Grug smart contracts are written in Rust, the most admired programming language 8 years in a row, and compile to WebAssembly (Wasm).
While calling contracts, Grug uses Wasmer, a highly optimized Wasm runtime that utilizes a just-in-time (JIT) compiler to achieve near native performance, which can be 10-100x cheaper in computation and up to 100-500x cheaper in memory usage compared to single-threaded EVM, according to benchmarks done by Arbitrum, which also uses Wasmer for its Stylus framework.
Wasm is also supported by all modern web browsers. This opens up new possibilities for frontend develpement (check out this presentation).
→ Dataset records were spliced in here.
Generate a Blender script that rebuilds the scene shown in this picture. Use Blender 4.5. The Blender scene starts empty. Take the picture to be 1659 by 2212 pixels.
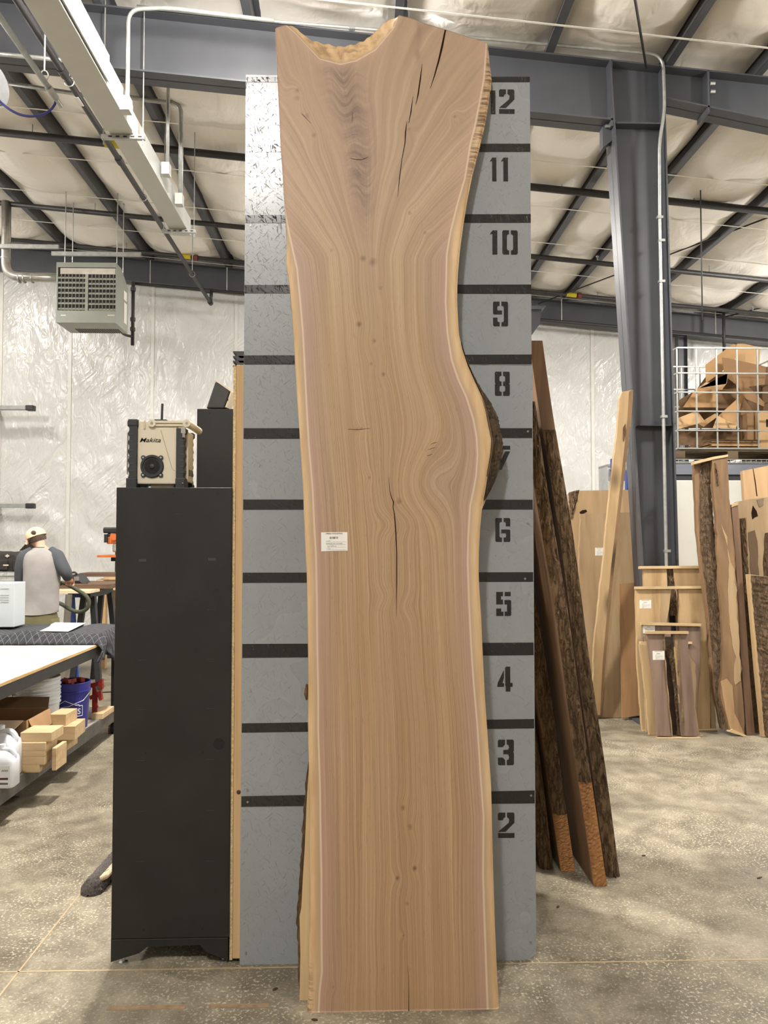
import bpy, bmesh, math, random
import numpy as np
from mathutils import Vector, Matrix

random.seed(7); np.random.seed(7)
SC = bpy.context.scene
COL = SC.collection

# ------------------------------------------------------------------ camera
F, CX, CY = 1650.0, 829.5, 1106.0           # focal length and centre in pixels of the 1659 x 2212 frame
CAM = Vector((0.0, 0.0, 1.74))
PITCH, YAW = math.radians(2.0), math.radians(1.7)
FWD = Vector((math.sin(YAW)*math.cos(PITCH), math.cos(YAW)*math.cos(PITCH), math.sin(PITCH)))
RIGHT = Vector((math.cos(YAW), -math.sin(YAW), 0.0))
UP = RIGHT.cross(FWD)
cd = bpy.data.cameras.new('camera'); cam = bpy.data.objects.new('camera', cd); COL.objects.link(cam)
cd.sensor_fit = 'VERTICAL'; cd.sensor_height = 36.0; cd.sensor_width = 27.0
cd.lens = F/2212.0*36.0; cd.clip_start = 0.05; cd.clip_end = 200
cam.matrix_world = Matrix((( RIGHT.x, UP.x, -FWD.x, CAM.x), (RIGHT.y, UP.y, -FWD.y, CAM.y),
                           ( RIGHT.z, UP.z, -FWD.z, CAM.z), (0, 0, 0, 1)))
SC.camera = cam
SC.cycles.use_light_tree = False; SC.cycles.max_bounces = 5; SC.cycles.diffuse_bounces = 4; SC.cycles.glossy_bounces = 2; SC.cycles.transmission_bounces = 2; SC.cycles.caustics_reflective = False; SC.cycles.caustics_refractive = False

# ------------------------------------------------------------------ world, lights, exposure
wd = bpy.data.worlds.new('world'); SC.world = wd; wd.use_nodes = True
wd.node_tree.nodes['Background'].inputs[0].default_value = (0.9, 0.93, 1.0, 1)
wd.node_tree.nodes['Background'].inputs[1].default_value = 0.05
vs = SC.view_settings
vs.view_transform = 'Standard'; vs.look = 'None'; vs.exposure = 0.33; vs.gamma = 1.0; vs.use_curve_mapping = False
LAMP_W = 300.0
def high_bay(x, y, z, power):
    ld = bpy.data.lights.new('high_bay_light', 'AREA'); ld.shape = 'DISK'; ld.size = 0.42
    ld.energy = power; ld.color = (1.0, 0.958, 0.905)
    o = bpy.data.objects.new('high_bay_light', ld); COL.objects.link(o); o.location = (x, y, z)
    pd = bpy.data.lights.new('ceiling_fill_light', 'POINT'); pd.shadow_soft_size = 0.22        # point fill added below each lamp to brighten the ceiling
    pd.energy = power*1.1; pd.color = ld.color
    o = bpy.data.objects.new('ceiling_fill_light', pd); COL.objects.link(o); o.location = (x, y, z-0.3)
for lx, ly, lp in [(-1.2, -2.1, .80), (-1.0, 5.2, 1.15), (0.3, 11.6, .36), (-7.6, -2.1, .2), (-7.6, 5.2, .9), (-7.6, 11.0, .36),
                   (5.4, -2.1, .22), (5.4, 5.2, .6), (8.2, 10.8, 1.0), (-1.2, -8.0, .15)]:
    high_bay(lx, ly, 6.25 - 0.09*lx, LAMP_W*lp)

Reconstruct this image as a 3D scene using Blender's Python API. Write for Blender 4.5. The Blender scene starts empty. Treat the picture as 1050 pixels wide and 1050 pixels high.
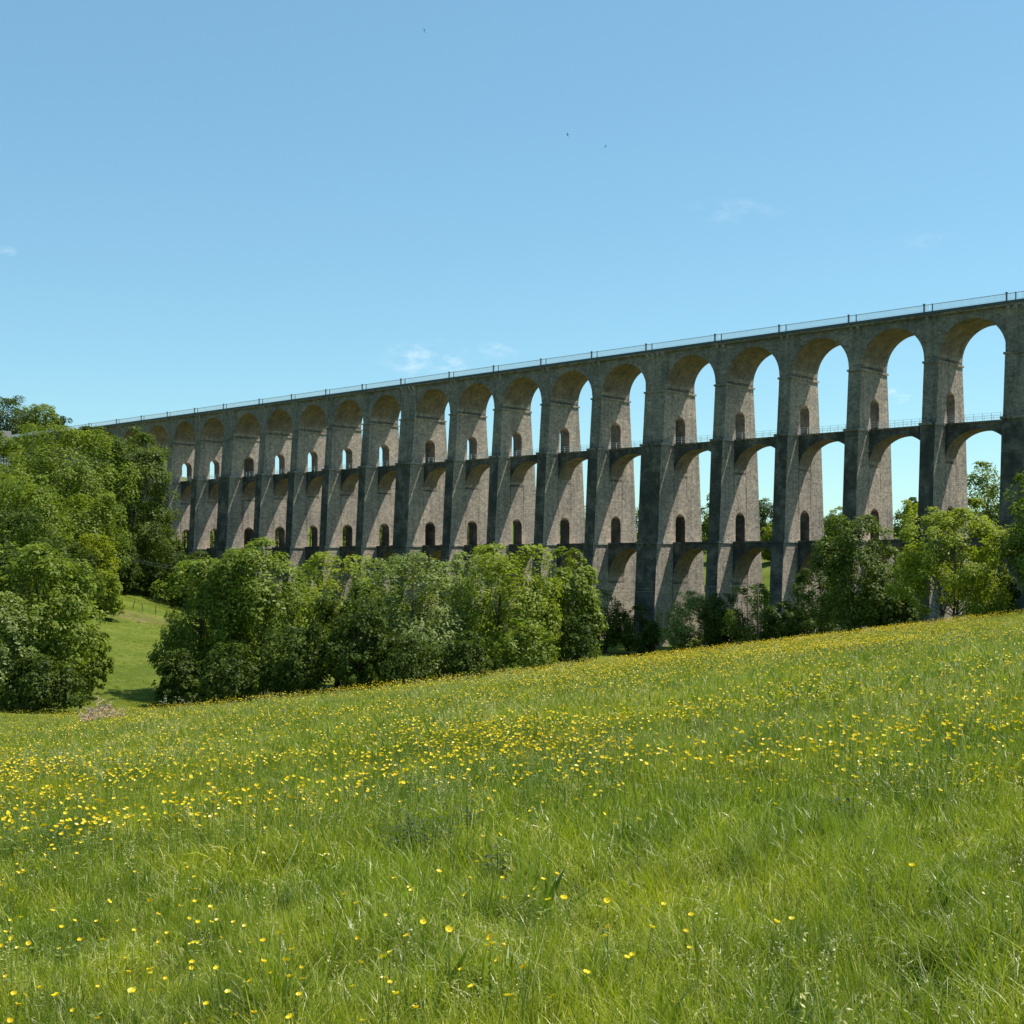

Another cool thing about using Rust/Wasm is that it often gets better without us having to do anything. For instance, the Rust 1.63 release reduces compiled contract sizes by up to 40%. We enjoy the contributions from numerous Rust/Wasm users outside of the crypto space, a luxury that domain-specific languages don't have.
To create a fully functioning blockchain, Grug needs to be coupled with a sequencing layer. If you couple it with a layer-1 consensus protocol, you get an L1 chain; couple it with a layer-2 sequencer, you get an L2 chain.
Grug talks with the sequencing layer through the Application-Blockchain Interface (ABCI). Any ABCI-compatible sequcing solution should work, such as:
Grug V1 won't come with verifiable computation; our team set this aside for now and focus on shipping some apps first. Eventually though, we plan to make Grug ZK-provable utilizing one of the zkVMs: RiscZero, SP1, Jolt, Fluent, or zkLLVM.
Besides these, we will also investigate state eviction, which is a solution to state bloating, believed to be the greatest obstacle for Ethereum scaling. Our solution will be similar to what is proposed in the Diem whitepaper (§4.4).
We will also investigate parallel transaction processing using Block-STM.
Grug is heavily inspired by CosmWasm, both in architecture design and in borrowing actual code (in compliance with the Apache-2.0 license). It's safe to say that Grug simply won't exist without the pioneering work by CosmWasm. Our big thanks to the CosmWasm creators.